半導体業界で業界を震撼させる大型M&Aが次々とまとまっている。テクノ大喜利では、こうした業界の形を変えるM&Aによって、半導体業界内の各社が新たに得た機会と抱えたリスクを考え、半導体業界のこれから姿を読む視点の発掘を目指した。今回の回答者は、IHSテクノロジーの南川 明氏である。

南川 明(みなみかわ あきら)
IHSテクノロジー 日本調査部ディレクター
南川 明(みなみかわ あきら)
 1982年からモトローラ/HongKong Motorola Marketing specialistに勤務後、1990年ガートナー ジャパン データクエストに移籍、半導体産業分析部のシニアアナリストとして活躍。その後、IDC Japan、WestLB証券会社、クレディーリヨネ証券会社にて、一貫して半導体産業や電子産業の分析に従事してきた。2004年には独立調査会社のデータガレージを設立、2006年に米iSuppli社と合併、2010年のIHSグローバル社との合併に伴って現職。JEITAでは10年以上に渡り,世界の電子機器と半導体中長期展望委員会の中心アナリストとして従事する。定期的に台湾主催の半導体シンポジウムで講演を行うなど、アジアでの調査・コンサルティングを強化してきた。
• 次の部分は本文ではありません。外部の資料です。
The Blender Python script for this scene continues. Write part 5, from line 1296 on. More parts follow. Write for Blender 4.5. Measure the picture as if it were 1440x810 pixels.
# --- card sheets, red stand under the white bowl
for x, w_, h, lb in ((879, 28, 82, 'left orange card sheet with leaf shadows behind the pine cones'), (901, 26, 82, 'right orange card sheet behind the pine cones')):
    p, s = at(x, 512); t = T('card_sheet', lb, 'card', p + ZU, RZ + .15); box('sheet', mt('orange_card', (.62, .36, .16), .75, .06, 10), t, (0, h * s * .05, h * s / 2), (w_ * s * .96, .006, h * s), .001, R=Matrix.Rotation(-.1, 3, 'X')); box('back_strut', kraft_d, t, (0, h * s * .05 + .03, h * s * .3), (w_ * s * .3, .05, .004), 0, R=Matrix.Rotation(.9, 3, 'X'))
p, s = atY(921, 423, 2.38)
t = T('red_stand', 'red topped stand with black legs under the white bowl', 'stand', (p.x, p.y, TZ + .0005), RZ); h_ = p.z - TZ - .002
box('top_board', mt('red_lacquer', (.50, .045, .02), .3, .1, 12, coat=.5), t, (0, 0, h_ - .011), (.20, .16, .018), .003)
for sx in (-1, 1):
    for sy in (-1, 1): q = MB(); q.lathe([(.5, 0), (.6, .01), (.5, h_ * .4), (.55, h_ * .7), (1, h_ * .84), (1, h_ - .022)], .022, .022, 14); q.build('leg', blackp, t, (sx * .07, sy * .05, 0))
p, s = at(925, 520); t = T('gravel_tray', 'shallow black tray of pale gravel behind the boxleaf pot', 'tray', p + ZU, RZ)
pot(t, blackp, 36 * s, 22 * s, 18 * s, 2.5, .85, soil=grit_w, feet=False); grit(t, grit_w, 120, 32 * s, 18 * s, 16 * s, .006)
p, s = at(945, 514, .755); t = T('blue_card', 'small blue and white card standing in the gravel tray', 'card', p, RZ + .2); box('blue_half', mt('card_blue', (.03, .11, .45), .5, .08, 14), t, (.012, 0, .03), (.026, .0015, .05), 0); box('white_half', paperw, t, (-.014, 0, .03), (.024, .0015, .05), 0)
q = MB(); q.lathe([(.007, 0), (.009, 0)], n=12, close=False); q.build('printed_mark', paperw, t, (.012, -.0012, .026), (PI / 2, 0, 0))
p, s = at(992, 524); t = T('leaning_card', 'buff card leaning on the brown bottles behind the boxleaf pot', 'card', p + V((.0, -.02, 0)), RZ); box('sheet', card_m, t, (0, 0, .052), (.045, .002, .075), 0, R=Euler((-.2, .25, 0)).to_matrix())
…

【質問1】Intel社によるAltera社の買収、Avago社によるBroadcom社の買収。それぞれが新たに得た機会と新たに抱えた危機は何だと思われますか?
【回答】新たに得た機会は新市場開拓の道具、危機は買収した企業との融合

【質問2】大型M&Aが立て続けに起きた結果、現在動いていない半導体メジャーが新たに得た機会と新たに抱えた危機は何だと思われますか?
【回答】新たに得た機会はシェア拡大のための大胆なM&Aが仕掛けやすくなったこと。危機は呑みこまれる可能性が高くなったこと

【質問3】世界の大きな業界再編の動きによって、日本の半導体メーカーが得た新たな機会と、新たに抱えた危機は何だと思われますか?
【回答】新たな機会はないが、危機は競合が強くなること

【質問1の回答】新たに得た機会は新市場開拓の道具、危機は買収した企業との融合

 Intel社によるAltera社の買収とAvago社によるBroadcom社の買収は、コンピューター市場から他の市場に移るための技術取得という点で類似点がある。Intel社がAltera社のFPGAを必要とした理由は、自動車とサーバー市場への取り組みのためだろう。コンピューターから通信、車載事業への参入を進めるためにはx86系チップでは限界があった。

 コンピューター、デジタルテレビ、スマートフォンは、年間数億台の市場規模であり、そこで必要とされるデバイスでは、大量生産が必要になる。FPGAは、このような大量生産モデルには不適合なデバイスである。しかし、車載やサーバーは、数十万台の世界である。ASSPでは市場規模が少なすぎるし、ユーザーはASSPを好まない市場である。

 どのような企業でも、M&Aに際しては企業統合という過程を経なければならない。ここに危機が潜んでいる可能性がある。ただし、欧米企業は、目的を明確にしてM&Aを進めるため、この危機を乗り越えるノウハウを持っている企業が多い。例えばTexas Instruments社が、Burr-Brown社を買収した時には、買収された側の人材がTI社の主要ポジションに着くなどの大胆な人事を行っている。